▸ Work instructions: State only how many lines contain the string "Blender".

----------------------------------------

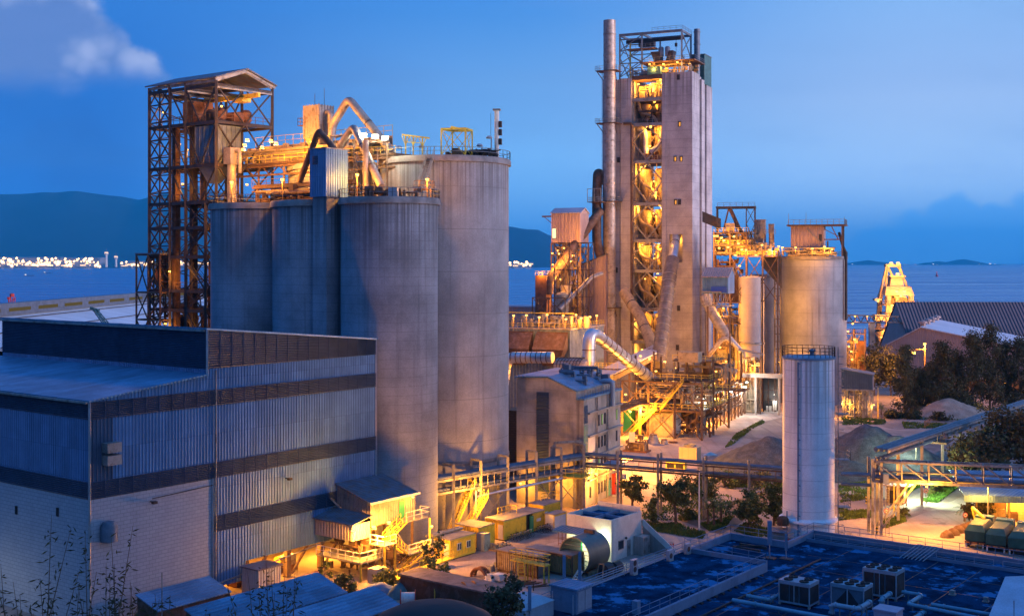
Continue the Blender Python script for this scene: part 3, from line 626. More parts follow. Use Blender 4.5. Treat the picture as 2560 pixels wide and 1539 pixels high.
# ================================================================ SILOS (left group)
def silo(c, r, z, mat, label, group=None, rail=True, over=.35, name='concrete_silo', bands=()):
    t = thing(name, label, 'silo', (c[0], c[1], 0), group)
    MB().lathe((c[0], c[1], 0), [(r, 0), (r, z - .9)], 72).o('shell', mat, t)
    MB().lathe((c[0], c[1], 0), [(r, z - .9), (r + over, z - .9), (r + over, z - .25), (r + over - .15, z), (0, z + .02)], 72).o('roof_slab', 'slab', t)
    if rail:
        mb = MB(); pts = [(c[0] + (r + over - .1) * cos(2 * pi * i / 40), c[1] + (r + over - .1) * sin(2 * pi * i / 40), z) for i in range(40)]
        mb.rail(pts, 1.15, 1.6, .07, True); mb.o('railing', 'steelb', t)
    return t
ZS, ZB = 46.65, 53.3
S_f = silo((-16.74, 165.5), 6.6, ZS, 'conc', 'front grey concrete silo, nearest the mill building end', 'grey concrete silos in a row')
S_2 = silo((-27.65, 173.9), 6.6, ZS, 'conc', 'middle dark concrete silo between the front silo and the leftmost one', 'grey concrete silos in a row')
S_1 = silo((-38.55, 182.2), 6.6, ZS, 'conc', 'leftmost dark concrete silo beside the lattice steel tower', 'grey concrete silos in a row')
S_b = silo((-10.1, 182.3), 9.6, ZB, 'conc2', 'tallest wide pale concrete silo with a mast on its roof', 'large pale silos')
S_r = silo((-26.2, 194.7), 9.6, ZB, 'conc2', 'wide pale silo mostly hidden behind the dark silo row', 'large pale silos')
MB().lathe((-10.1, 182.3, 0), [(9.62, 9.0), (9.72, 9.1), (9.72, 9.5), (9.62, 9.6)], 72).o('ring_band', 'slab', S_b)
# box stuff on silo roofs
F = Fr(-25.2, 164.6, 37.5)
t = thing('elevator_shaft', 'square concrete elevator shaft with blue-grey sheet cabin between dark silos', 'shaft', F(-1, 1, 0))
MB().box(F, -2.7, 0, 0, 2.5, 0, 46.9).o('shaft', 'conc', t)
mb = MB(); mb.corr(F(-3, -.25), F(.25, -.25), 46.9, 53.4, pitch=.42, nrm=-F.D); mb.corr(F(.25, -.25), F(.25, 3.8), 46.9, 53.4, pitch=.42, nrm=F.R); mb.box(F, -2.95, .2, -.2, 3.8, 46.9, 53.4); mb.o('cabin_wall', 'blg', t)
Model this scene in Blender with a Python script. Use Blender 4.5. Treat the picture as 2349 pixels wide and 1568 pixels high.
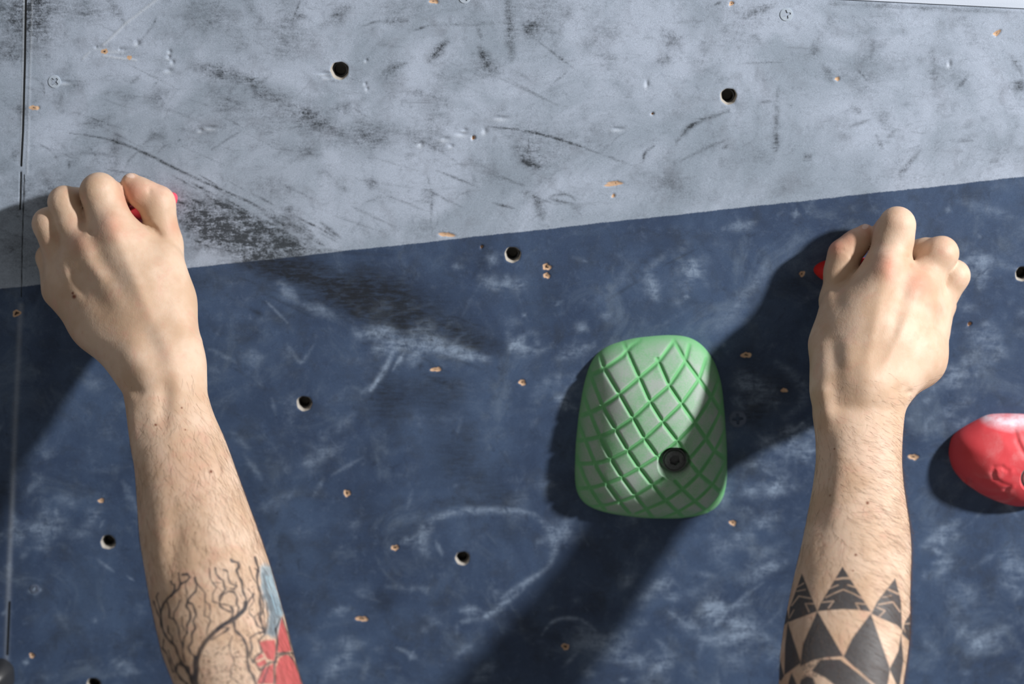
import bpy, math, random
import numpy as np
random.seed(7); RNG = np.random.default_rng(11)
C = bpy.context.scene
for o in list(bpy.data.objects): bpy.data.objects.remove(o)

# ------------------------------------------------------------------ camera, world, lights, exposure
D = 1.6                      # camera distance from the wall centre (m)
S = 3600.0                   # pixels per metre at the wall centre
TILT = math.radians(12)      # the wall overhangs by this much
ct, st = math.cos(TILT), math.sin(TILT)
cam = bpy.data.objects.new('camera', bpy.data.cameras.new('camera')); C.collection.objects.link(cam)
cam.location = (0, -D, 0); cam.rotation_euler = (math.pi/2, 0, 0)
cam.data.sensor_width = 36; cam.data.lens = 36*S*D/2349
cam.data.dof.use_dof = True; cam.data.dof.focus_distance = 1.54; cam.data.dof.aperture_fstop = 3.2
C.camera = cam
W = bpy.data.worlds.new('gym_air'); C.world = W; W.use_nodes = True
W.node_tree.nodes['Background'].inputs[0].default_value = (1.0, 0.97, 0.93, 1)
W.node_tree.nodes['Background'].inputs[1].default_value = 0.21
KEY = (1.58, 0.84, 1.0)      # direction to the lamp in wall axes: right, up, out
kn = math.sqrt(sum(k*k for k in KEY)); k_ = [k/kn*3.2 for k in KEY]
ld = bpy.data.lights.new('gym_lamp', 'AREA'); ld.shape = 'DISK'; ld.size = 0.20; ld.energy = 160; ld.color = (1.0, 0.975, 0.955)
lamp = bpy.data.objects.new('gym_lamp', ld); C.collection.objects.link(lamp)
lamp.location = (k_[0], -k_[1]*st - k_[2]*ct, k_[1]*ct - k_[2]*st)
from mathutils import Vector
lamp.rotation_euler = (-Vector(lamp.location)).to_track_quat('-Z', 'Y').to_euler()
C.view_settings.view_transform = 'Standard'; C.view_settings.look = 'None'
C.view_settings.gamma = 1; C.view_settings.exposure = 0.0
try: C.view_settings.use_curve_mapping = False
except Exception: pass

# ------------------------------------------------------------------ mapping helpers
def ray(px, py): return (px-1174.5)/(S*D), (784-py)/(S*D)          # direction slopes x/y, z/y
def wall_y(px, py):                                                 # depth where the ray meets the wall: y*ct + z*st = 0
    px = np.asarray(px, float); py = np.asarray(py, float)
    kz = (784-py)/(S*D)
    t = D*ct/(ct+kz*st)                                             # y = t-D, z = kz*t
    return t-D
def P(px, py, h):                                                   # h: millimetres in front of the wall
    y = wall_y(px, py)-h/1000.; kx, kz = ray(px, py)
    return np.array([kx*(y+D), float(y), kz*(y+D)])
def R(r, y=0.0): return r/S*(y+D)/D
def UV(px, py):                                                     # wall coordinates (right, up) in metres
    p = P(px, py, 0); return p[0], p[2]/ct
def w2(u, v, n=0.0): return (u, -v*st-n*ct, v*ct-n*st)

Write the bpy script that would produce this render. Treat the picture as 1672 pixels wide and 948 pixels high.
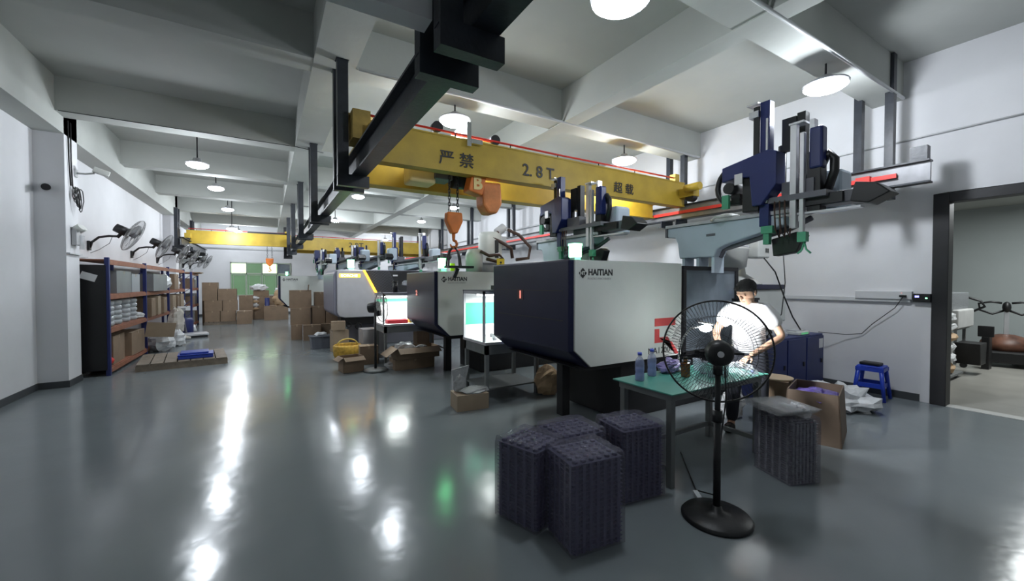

----------------------------------------

▸ Output for this task: 2